Sie habe Angst, dass sich ihr Ruhm weniger auf ihrer Musik als auf ihren von der Boulevardpresse dankbar kolportierten Skandälchen gründe, wurde Allen unlängst zitiert. Nach ihrem Gastspiel in Köln am Montagabend kann sie beruhigt sein: Zwar sorgte ihr Äußeres anscheinend für einigen Gesprächsstoff im Publikum; mit ihrer musikalischen Leistung konnten Allen und ihre gut aufgelegte Band jedoch durchaus nachlegen.

Zuckerbrot und Peitsche: So könnte man ein Konzert von Lily Allen wohl treffend umreißen: Charmant und mit mädchenhaft kecker Stimme trägt sie ihre honigsüßen Melodien vor, doch in ihren Texten rechnet sie gnadenlos und zuweilen gehässig mit allen ab, die ihr nicht in den Kram passen. So direkt, dass man froh sein sollte, nicht zu ihren Feinden zu gehören: Man könnte in ihrem nächsten Stück mit einem süffigen "Fuck you!" bedacht werden. Die gleichnamige Nummer war - aus 1500 Kehlen inbrünstig mitgesungen - wohl eine der Hymnen des Abends.
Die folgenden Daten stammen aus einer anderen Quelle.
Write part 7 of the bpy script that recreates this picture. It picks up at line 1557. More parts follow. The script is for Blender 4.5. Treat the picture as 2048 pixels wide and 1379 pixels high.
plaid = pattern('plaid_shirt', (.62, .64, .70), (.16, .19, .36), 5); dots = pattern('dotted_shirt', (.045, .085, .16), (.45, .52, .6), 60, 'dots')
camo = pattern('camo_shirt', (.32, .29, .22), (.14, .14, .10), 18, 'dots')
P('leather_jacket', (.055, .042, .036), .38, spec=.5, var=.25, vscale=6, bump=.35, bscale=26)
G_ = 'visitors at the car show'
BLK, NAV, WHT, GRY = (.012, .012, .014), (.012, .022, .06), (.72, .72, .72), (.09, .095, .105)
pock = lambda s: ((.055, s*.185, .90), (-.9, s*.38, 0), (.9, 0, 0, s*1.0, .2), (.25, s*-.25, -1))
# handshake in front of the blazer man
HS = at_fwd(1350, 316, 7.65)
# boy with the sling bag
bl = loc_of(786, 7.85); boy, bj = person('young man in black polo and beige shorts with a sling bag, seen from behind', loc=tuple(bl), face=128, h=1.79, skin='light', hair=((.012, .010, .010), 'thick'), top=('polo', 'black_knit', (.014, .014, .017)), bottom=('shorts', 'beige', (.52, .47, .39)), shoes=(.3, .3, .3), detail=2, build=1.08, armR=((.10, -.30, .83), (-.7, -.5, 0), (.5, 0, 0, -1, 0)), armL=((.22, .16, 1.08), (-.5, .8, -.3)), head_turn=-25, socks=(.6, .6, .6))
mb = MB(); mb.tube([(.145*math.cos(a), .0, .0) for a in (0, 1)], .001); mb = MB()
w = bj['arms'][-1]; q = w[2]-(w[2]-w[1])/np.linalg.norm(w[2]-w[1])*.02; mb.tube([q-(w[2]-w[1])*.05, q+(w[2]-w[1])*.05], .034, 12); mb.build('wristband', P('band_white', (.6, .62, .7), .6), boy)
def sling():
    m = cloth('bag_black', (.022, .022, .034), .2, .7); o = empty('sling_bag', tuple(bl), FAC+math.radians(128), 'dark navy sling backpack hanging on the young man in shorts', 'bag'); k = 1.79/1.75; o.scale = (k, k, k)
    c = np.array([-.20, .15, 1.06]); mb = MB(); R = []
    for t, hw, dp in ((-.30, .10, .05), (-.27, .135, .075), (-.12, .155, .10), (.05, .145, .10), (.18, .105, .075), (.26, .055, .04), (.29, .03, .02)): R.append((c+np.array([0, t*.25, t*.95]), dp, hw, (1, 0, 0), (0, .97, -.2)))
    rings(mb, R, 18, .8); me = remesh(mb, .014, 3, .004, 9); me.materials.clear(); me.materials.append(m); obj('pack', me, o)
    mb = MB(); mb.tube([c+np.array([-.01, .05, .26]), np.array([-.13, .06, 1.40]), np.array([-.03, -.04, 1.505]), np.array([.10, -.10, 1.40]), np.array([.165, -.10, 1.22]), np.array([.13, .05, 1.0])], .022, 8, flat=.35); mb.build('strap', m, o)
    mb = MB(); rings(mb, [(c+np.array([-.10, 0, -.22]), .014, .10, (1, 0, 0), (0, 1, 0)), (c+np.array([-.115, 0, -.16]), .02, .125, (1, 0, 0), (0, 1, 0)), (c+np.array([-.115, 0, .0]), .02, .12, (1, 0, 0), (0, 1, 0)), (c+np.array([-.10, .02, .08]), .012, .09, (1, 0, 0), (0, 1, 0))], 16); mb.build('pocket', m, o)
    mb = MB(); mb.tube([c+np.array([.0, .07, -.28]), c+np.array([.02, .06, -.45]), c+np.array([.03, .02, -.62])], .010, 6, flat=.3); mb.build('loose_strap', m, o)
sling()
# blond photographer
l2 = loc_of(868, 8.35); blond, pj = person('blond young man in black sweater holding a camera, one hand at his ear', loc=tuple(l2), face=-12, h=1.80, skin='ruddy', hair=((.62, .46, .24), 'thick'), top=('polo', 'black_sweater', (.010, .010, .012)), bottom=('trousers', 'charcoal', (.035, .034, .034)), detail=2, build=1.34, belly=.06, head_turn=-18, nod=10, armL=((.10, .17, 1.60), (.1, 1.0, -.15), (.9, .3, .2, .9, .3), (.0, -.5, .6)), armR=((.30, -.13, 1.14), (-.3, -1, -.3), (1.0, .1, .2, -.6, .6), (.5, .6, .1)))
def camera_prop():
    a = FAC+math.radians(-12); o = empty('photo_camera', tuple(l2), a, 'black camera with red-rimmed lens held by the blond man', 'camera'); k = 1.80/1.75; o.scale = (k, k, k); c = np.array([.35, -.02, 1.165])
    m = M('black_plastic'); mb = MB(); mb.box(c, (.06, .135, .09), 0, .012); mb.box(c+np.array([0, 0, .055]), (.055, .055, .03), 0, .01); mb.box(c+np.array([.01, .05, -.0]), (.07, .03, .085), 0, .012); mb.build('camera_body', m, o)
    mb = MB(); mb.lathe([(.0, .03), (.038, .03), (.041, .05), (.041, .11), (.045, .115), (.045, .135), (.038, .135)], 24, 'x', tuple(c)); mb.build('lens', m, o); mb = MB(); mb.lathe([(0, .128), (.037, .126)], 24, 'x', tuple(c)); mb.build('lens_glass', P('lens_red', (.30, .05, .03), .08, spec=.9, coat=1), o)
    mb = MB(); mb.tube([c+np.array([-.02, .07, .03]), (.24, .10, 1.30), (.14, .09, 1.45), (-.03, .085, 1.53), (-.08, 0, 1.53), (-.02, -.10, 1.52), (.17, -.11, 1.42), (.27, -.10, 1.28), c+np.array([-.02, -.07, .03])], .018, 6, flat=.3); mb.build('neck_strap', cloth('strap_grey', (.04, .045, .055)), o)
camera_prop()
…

Nach den ersten Stücken hält die nunmehr zierliche Brünette ihr erstes Glas Champagner in der Hand, es soll nicht das letzte sein. Lily Allen hebt spontan das Rauchverbot im E-Werk auf und pafft eine nach der anderen. Lustvoll kichert sie sich durch den Abend und hat offenbar Spaß. Den gibt sie unmittelbar an ihr überwiegend junges, weibliches Publikum weiter, das vom ersten Stück an tanzt.

Musikalisch präsentiert sich Lily Allen auf ihrem neuen Album "It's not me, it's you" nicht viel, aber doch ein wenig reifer: Nach dem charmanten, aber doch recht einförmigen Pop ihres Debütalbums wagt sie mehr Abwechslung. "He wasn't there", ihr halbwegs ernsthaftes Stück über ihren Vater, gibt sie - nur von Klavier und Gitarre begleitet - in Honky Tonk-Manier zum Besten. Das chansonesque "Never gonna happen" mag gar als Brecht/Weill-Reminiszenz durchgehen.

Höhepunkt des Konzerts war jedoch die als Zugabe dargebotene Version ihres 2006er-Sommerhits "Smile": Den Reggae-Ohrwurm gaben Allen und Band zunächst originalgetreu, dann als elektrisierende Drum'n Bass-Version und schließlich in scheppernder Dub Reggae-Manier zum Besten. Hinterher schob sie die neue Single "The Fear", in der sie beißend ironisch mit der englischen Boulevardpresse ins Gericht geht. "Alles ist cool, solange ich abnehme", singt sie darin. Zum Glück ist das nicht wirklich nötig.